Das Ergebnis jedenfalls rechtfertigt vollends den logistischen Aufwand (Osborne und Crover sind in Los Angeles, Dillard am Geburtsort der Band, Montesano, Washington, ansässig), der für die Aufnahmen betrieben werden musste.

Die Meister aller Lautstärke-Klassen klingen, wie die Frisur vom Leader aussieht: mittlerweile ein paar graue Strähnen mehr, aber ansonsten wild, wirr und energetisch wie vor Jahrzehnten, wovon bereits die weit vorab eingeschlagenen Brückenköpfe „I Fuck Around“, „Bouncing Rick“, „Caddy Daddy“ und „The Great Good Place“ kündeten.

Klang der erstgenannte Song, dem im Band-Nacken ansässigen Schalk alle Ehre machend, noch wie ein Adoleszenten-Scherz auf Beach Boys-Kosten, bouncte der Rest zwischen Sludge-Punk, Hardcore-Fetzen und doomigem Stoner-Rock herum, sich der sortenreiner Zuordnung wie üblich entziehend.

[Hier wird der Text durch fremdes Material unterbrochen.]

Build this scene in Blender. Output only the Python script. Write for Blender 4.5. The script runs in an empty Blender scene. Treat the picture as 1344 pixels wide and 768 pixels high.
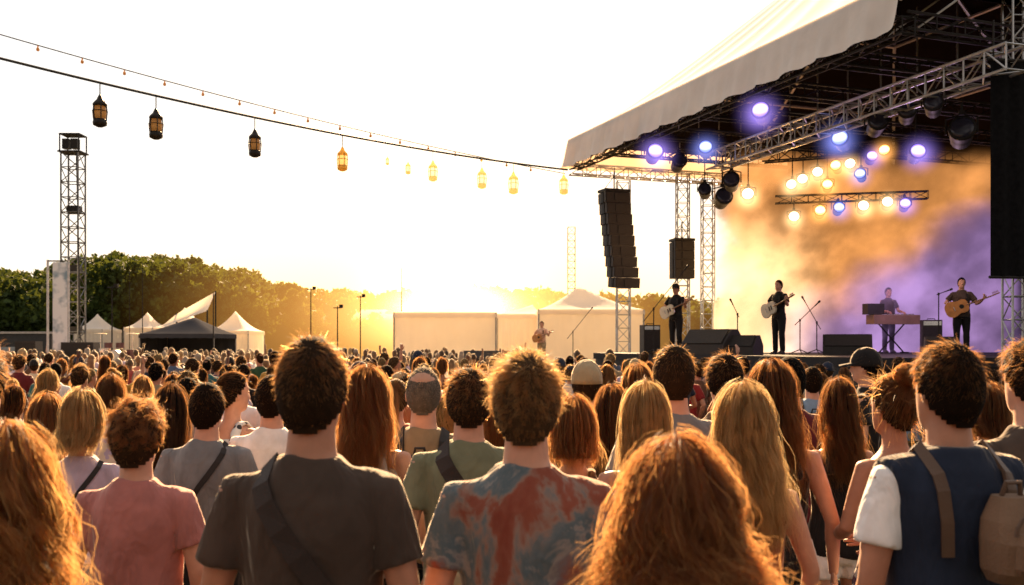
import bpy, bmesh, math, random
import numpy as np
from mathutils import Vector, Matrix
from mathutils.bvhtree import BVHTree
random.seed(7); rng=np.random.default_rng(7)
S=bpy.context.scene; COL=S.collection
PI=math.pi
F=1300.0; HX=672.0; HY=452.0; CH=1.8
G0=-.2
def G(Y):
    t=max(0,min(1,(Y-3.2)/2.8)); return G0*t*t*(3-2*t)
def at(px,py,Y): return Vector(((px-HX)/F*Y, Y, CH+(HY-py)/F*Y))
S.view_settings.view_transform='Standard'; S.view_settings.look='None'; S.view_settings.exposure=0

# ------------------------------------------------------------------ mesh helpers
class MB:
    def __init__(s): s.v=[]; s.f=[]; s.m=[]
    def add(s,vs,fs,mi=0):
        o=len(s.v); s.v+=[tuple(v) for v in vs]; s.f+=[tuple(i+o for i in f) for f in fs]; s.m+=[mi]*len(fs)
    def box(s,c,size,M=None,mi=0):
        a,b,d=size[0]/2,size[1]/2,size[2]/2
        vs=[Vector((x,y,z)) for z in(-d,d) for y in(-b,b) for x in(-a,a)]
        if M is not None: vs=[M@v for v in vs]
        c=Vector(c); vs=[v+c for v in vs]
        s.add(vs,[(0,2,3,1),(4,5,7,6),(0,1,5,4),(2,6,7,3),(0,4,6,2),(1,3,7,5)],mi)
    def tube(s,pts,rad,n=8,mi=0,flat=1.0,ref=None):
        pts=[Vector(p) for p in pts]; k=len(pts)
        if not isinstance(rad,(list,tuple)): rad=[rad]*k
        vs=[];fs=[];prev=None
        for i,p in enumerate(pts):
            t=(pts[min(i+1,k-1)]-pts[max(i-1,0)]).normalized()
            if prev is None:
                r=Vector(ref) if ref else (Vector((0,0,1)) if abs(t.z)<.9 else Vector((0,1,0)))
                a=(r-t*r.dot(t)).normalized()
            else: a=(prev-t*prev.dot(t)).normalized()
            prev=a; b=t.cross(a)
            for j in range(n):
                an=2*PI*j/n
                vs.append(p+a*math.cos(an)*rad[i]*flat+b*math.sin(an)*rad[i])
        for i in range(k-1):
            for j in range(n):
                j2=(j+1)%n
                fs.append((i*n+j,i*n+j2,(i+1)*n+j2,(i+1)*n+j))
        fs.append(tuple(range(n-1,-1,-1))); fs.append(tuple((k-1)*n+j for j in range(n)))
        s.add(vs,fs,mi)
    def loft(s,rings,n=20,mi=0,p=2.0,M=None):
        vs=[];fs=[];k=len(rings)
        for (cx,cy,cz,rx,ry) in rings:
            for j in range(n):
                a=2*PI*j/n; c,sn=math.cos(a),math.sin(a)
                x=math.copysign(abs(c)**(2/p),c)*rx; y=math.copysign(abs(sn)**(2/p),sn)*ry
                vs.append(Vector((cx+x,cy+y,cz)))
        for i in range(k-1):
            for j in range(n):
                j2=(j+1)%n; fs.append((i*n+j,i*n+j2,(i+1)*n+j2,(i+1)*n+j))
        fs.append(tuple(range(n-1,-1,-1))); fs.append(tuple((k-1)*n+j for j in range(n)))
        if M is not None: vs=[M@v for v in vs]
        s.add(vs,fs,mi)
    def ell(s,c,r,n=12,k=8,mi=0,M=None):
        rings=[]
        for i in range(k+1):
            t=-PI/2+PI*i/k; t=max(-1.5,min(1.5,t))
            rings.append((c[0],c[1],c[2]+r[2]*math.sin(t),r[0]*math.cos(t),r[1]*math.cos(t)))
        s.loft(rings,n,mi,2.0,M)
    def mesh(s,name,mats=None,smooth=False):
        me=bpy.data.meshes.new(name); me.from_pydata(s.v,[],s.f)
        for m in (mats or []): me.materials.append(m)
        if mats and len(mats)>1: me.polygons.foreach_set('material_index',s.m)
        if smooth: me.polygons.foreach_set('use_smooth',[True]*len(me.polygons))
        me.update(); return me
    def build(s,name,mats,parent=None,smooth=False):
        if not isinstance(mats,(list,tuple)): mats=[mats]
        return link(name,s.mesh(name,mats,smooth),parent)
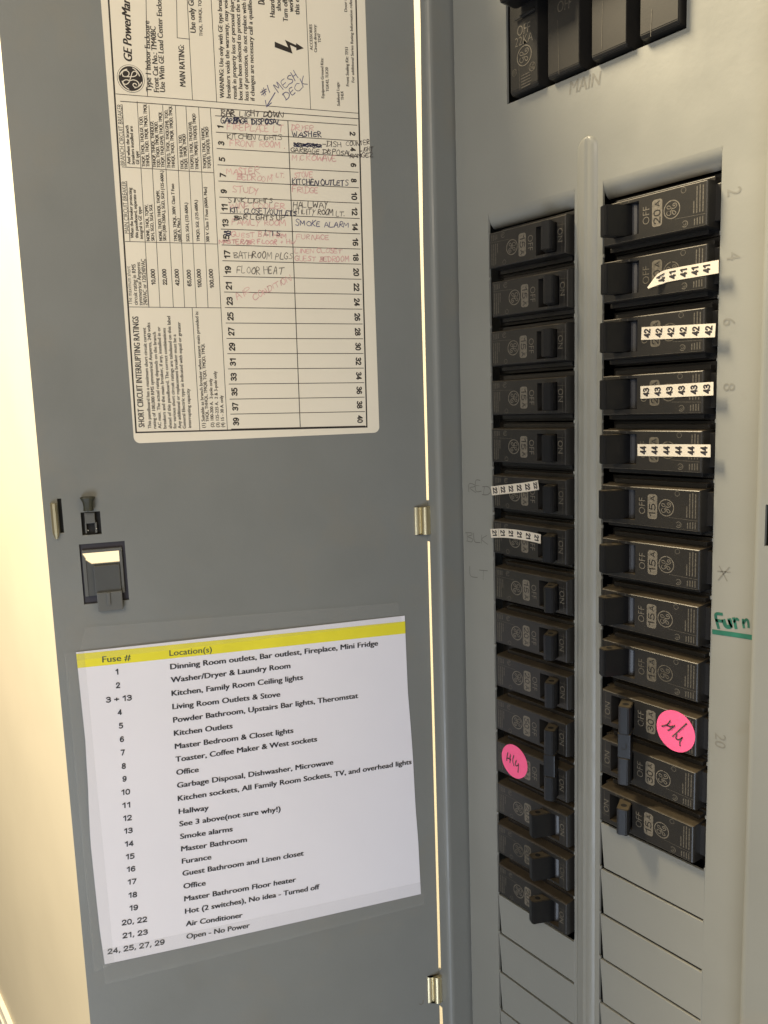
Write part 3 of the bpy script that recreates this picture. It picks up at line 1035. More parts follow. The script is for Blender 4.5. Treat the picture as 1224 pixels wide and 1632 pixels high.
H('HALLWAY', z2_, (575, 1500), (830, 1508), mm(38), 'dark_pen')
H('UTILITY ROOM LT.', z2_, (575, 1545), (945, 1562), mm(35), 'dark_pen')
H('SMOKE ALARM', z7_, (125, 1205), (635, 1228), mm(48, 6.044), 'blue_pen')
H('FURNACE', z7_, (135, 1340), (450, 1342), mm(46, 6.044), 'pink_pen')
H('LINEN CLOSET', z7_, (120, 1470), (570, 1472), mm(36, 6.044), 'pink_pen')
H('GUEST BEDROOM', z7_, (120, 1545), (640, 1555), mm(44, 6.044), 'pink_pen')
H('LTS', z6_, (710, 568), (935, 572), mm(55, 8.743), 'navy_pen', .44)
H('GUEST BATHRM', z6_, (250, 590), (1020, 600), mm(60, 8.743), 'pink_pen')
H('MASTER/BR FLOOR + HW', z6_, (75, 690), (1130, 692), mm(52, 8.743), 'pink_pen', .44)
H('BATHROOM PLGS', z6_, (285, 880), (1100, 905), mm(80, 8.743), 'pencil')
H('FLOOR HEAT', z6_, (325, 1100), (960, 1112), mm(85, 8.743), 'pencil')
H('AIR', z6_, (330, 1470), (520, 1370), mm(85, 8.743), 'pink_pen')
H('CONDITION', z6_, (570, 1475), (1080, 1195), mm(70, 8.743), 'pink_pen')
H('MESH', z2_, (470, 672), (618, 562), mm(50), 'blue_pen')
H('DECK', z2_, (520, 722), (680, 612), mm(50), 'blue_pen')
H('#1', z2_, (350, 700), (408, 665), mm(42), 'blue_pen')
for pen, items in HW.items():
    for s, a, c, cap, w in items:
        b0 = bmesh.new()
        pen_text(b0, s, a, c, cap, dp(HL + .05), w, up=-1)
        obj('handwriting', b0, pen, lab, LO)
b0 = bmesh.new()
for st in ([(445, 672), (385, 770)], [(375, 728), (384, 775), (418, 745)]):
    ribbon(b0, [D(*z2_(*q)) for q in st], .45, dp(HL + .05))
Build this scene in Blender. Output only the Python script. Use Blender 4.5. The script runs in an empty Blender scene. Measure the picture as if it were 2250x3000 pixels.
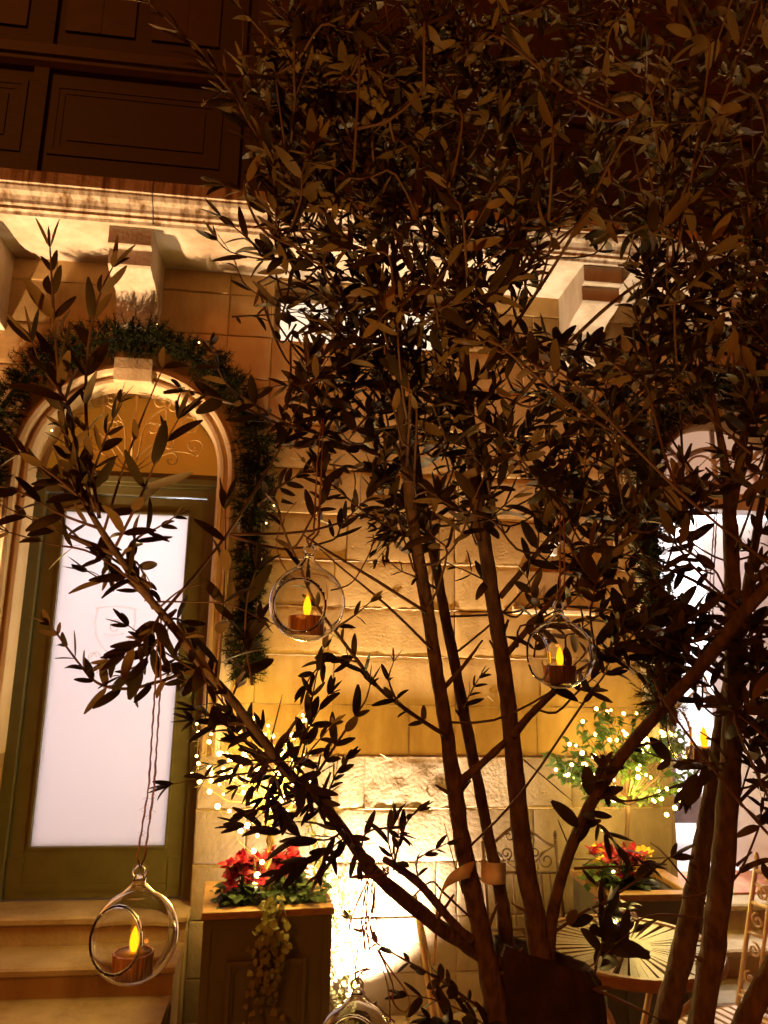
import bpy, math, random
from mathutils import Vector as V, Matrix, noise
R_ = math.radians
random.seed(11)
rnd = random.random
def ru(a, b): return a + (b - a) * rnd()
S = bpy.context.scene
COL = S.collection

# ------------------------------------------------------------------ camera (solved from the photograph's vanishing points)
F, W0, H0 = 2177.0, 2250.0, 3000.0
Zc = V((194, 10500, -F)).normalized()
Xc = V((18875, -800, -F)); Xc = (Xc - Zc * Xc.dot(Zc)).normalized()
Yc = Zc.cross(Xc)
RM = Matrix((Xc, Yc, Zc))                      # camera -> world
CAM = V((0, 0, 1.65))
cd = bpy.data.cameras.new('camera'); cam = bpy.data.objects.new('camera', cd); COL.objects.link(cam)
m4 = RM.to_4x4(); m4.translation = CAM; cam.matrix_world = m4
cd.sensor_fit = 'VERTICAL'; cd.sensor_height = 36; cd.sensor_width = 27; cd.lens = F / H0 * 36
cd.clip_start = 0.05; cd.clip_end = 200
cd.dof.use_dof = True; cd.dof.focus_distance = 1.25; cd.dof.aperture_fstop = 12
S.camera = cam
K = 2250 / 1659.0                              # reading scale: the photograph was measured at 1659 px width
def ray(x, y):
    return RM @ V((x * K - W0 / 2, -(y * K - H0 / 2), -F))
def P(x, y, d):                                # point seen at (x, y), d metres deep
    return CAM + ray(x, y) * (d / F)
def atY(x, y, Y):
    r = ray(x, y); return CAM + r * ((Y - CAM.y) / r.y)
def atZ(x, y, Z):
    r = ray(x, y); return CAM + r * ((Z - CAM.z) / r.z)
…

Die Riffs fahren Achterbahn, der Bass grummelt gefährlich, die Drums treiben vorwärts, zwischen knalligen Brechern mit Industrial-Attitüde und durchaus melodie-affinen Stücken ist unter anderem zu erfahren, welche Probleme „Brian, The Horse-Faced Goon“ hat und brüllt „Fuck You“ ein 11-Sekunden Statement heraus, welches die fast 40-jährige-Historie exakt auf den Punkt bringt.

Mit „Goodnight Sweetheart“ schicken die Melvins ihr Publikum mit einem angenehmen Tinnitus ins Bett.